__MATERIAL__.
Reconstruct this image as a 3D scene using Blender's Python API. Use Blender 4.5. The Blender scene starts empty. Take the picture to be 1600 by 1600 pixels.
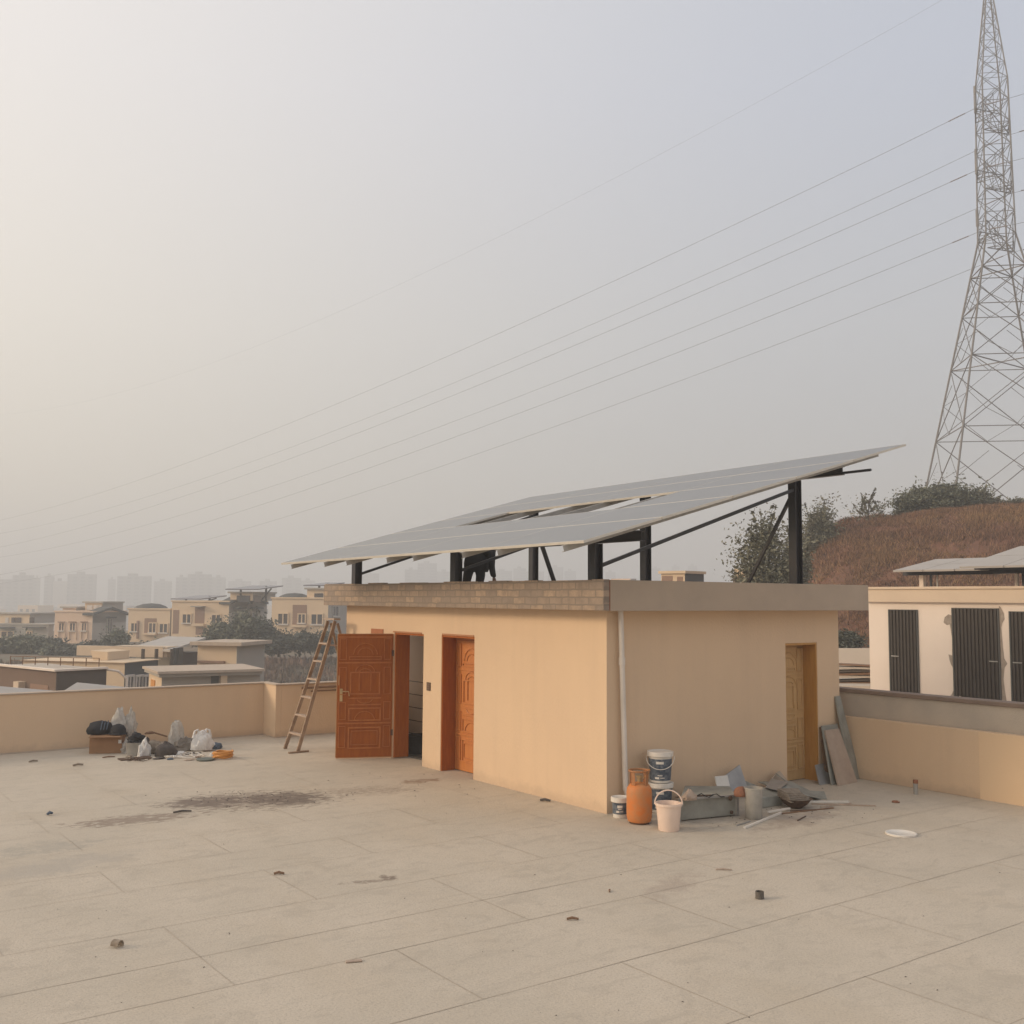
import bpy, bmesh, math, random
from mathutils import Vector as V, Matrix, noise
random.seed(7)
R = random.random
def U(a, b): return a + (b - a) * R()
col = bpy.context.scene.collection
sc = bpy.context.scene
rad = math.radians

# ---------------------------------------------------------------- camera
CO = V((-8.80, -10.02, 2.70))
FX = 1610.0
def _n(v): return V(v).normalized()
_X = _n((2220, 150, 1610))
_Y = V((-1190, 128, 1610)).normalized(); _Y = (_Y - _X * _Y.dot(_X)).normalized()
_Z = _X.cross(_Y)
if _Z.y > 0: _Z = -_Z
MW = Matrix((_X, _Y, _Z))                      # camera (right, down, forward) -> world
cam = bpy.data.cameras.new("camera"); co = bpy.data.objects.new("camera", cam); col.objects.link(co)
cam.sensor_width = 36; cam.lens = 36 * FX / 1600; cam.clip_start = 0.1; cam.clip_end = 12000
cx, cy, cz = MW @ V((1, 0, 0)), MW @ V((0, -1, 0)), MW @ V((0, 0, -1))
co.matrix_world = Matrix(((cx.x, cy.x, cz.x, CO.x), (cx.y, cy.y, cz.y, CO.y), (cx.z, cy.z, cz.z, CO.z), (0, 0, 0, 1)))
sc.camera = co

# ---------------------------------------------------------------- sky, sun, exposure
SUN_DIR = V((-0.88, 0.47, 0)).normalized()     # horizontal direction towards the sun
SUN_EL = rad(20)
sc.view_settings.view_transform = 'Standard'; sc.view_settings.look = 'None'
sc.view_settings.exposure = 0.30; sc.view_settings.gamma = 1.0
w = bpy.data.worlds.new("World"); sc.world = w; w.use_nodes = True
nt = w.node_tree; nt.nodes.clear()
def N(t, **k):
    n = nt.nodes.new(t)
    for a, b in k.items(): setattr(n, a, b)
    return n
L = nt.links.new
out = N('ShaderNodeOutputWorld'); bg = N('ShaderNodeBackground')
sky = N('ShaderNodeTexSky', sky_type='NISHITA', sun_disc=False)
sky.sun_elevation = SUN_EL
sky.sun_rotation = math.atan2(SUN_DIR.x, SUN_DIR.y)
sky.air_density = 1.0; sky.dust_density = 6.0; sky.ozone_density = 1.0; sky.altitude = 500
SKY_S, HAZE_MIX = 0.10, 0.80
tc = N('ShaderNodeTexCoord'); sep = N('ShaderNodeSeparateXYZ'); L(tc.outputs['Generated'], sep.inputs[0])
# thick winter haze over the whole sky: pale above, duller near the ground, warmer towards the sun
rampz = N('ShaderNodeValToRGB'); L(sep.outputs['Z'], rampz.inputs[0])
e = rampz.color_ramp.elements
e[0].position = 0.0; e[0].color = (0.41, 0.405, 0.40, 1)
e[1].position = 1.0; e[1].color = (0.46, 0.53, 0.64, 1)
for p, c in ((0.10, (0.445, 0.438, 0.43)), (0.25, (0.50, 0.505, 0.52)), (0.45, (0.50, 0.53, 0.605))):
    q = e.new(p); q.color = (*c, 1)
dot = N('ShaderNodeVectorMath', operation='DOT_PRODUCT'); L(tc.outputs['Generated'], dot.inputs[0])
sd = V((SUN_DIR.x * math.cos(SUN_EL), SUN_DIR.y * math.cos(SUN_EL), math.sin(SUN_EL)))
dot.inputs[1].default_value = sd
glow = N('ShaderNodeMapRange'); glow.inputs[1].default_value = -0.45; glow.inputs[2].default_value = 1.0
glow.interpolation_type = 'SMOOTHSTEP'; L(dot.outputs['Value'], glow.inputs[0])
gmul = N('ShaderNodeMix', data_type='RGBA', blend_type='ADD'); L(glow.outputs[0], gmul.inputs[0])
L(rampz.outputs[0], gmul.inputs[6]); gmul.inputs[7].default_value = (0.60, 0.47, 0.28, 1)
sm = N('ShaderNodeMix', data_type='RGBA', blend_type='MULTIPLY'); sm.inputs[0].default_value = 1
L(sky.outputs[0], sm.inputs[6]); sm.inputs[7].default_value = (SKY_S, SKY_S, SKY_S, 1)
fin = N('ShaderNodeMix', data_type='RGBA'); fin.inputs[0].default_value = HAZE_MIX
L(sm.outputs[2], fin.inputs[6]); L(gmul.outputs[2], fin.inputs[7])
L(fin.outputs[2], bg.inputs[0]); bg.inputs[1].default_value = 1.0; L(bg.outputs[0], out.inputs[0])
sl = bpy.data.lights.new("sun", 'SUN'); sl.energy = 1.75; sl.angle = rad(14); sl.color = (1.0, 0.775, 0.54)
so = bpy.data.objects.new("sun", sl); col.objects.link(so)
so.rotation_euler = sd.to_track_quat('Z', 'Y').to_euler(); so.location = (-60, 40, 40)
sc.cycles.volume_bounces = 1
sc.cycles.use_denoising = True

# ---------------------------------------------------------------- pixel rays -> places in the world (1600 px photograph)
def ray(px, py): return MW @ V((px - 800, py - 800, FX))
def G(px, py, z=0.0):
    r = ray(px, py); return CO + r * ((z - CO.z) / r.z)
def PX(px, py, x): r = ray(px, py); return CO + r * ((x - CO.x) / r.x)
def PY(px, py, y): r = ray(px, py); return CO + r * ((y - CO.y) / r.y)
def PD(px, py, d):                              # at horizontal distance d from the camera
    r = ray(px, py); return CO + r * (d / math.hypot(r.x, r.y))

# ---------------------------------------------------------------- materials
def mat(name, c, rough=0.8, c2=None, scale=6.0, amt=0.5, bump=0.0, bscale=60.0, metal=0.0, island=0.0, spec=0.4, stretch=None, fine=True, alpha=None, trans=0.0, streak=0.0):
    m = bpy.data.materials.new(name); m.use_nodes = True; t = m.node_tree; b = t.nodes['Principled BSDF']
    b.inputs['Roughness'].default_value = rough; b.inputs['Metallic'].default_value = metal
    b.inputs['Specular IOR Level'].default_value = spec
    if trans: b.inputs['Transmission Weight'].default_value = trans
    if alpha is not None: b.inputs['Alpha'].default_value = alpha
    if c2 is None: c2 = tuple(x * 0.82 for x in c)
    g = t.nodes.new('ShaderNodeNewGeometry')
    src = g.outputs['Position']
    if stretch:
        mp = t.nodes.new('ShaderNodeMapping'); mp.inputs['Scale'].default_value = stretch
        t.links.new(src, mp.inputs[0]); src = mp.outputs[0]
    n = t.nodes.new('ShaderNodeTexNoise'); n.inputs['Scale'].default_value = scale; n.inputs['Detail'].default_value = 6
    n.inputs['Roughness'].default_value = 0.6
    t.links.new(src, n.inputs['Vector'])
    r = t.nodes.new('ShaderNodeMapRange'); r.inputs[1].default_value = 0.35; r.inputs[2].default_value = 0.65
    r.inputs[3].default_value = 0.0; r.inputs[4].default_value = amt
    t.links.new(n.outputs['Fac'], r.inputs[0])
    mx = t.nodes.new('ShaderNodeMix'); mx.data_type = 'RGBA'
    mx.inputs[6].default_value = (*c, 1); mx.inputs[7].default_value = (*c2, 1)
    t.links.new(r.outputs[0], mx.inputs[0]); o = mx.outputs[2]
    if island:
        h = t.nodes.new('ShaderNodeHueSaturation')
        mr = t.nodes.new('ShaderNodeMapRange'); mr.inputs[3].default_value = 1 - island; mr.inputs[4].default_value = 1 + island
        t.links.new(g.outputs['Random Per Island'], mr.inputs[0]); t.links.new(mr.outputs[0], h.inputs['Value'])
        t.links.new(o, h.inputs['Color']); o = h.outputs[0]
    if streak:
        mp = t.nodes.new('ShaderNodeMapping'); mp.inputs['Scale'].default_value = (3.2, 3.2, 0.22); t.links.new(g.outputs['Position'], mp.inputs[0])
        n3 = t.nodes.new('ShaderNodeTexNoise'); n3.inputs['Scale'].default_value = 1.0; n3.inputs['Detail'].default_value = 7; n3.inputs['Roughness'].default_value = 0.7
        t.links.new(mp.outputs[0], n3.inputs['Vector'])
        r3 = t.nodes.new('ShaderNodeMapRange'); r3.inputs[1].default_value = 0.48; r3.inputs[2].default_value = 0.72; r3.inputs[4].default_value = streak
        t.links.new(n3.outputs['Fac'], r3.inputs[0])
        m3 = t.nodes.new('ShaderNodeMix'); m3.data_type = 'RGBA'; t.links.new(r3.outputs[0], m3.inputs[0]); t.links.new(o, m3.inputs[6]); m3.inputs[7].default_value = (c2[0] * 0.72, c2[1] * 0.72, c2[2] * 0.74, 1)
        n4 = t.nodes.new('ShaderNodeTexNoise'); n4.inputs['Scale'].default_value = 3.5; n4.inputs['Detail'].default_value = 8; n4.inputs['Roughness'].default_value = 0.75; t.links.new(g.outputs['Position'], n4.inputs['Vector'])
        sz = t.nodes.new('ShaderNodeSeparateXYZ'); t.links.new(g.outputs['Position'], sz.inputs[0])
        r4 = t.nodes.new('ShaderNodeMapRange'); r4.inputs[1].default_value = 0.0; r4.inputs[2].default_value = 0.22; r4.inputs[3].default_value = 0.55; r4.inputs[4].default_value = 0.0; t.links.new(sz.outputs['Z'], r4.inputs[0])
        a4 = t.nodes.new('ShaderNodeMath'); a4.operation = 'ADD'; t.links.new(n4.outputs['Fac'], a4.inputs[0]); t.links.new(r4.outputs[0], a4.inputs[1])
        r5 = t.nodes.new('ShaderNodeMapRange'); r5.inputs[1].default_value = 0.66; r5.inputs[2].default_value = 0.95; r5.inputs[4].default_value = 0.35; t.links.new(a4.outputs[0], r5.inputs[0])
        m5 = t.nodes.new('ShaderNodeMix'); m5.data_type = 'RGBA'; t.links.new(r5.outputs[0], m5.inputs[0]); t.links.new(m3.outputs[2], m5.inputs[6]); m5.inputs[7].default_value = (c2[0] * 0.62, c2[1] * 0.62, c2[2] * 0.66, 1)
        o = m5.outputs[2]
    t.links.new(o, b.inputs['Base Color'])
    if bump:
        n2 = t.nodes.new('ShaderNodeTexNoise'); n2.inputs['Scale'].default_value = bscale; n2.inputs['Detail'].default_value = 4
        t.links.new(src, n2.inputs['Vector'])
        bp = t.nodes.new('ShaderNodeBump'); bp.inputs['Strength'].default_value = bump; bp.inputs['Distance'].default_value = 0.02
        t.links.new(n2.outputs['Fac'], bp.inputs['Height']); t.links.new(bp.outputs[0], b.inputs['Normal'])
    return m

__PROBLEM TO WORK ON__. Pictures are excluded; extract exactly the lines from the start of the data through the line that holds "rad = math.radians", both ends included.

__EXERCISE RESPONSE__.
Reconstruct this image as a 3D scene using Blender's Python API. Use Blender 4.5. The Blender scene starts empty. Take the picture to be 1600 by 1600 pixels.
import bpy, bmesh, math, random
from mathutils import Vector as V, Matrix, noise
random.seed(7)
R = random.random
def U(a, b): return a + (b - a) * R()
col = bpy.context.scene.collection
sc = bpy.context.scene
rad = math.radians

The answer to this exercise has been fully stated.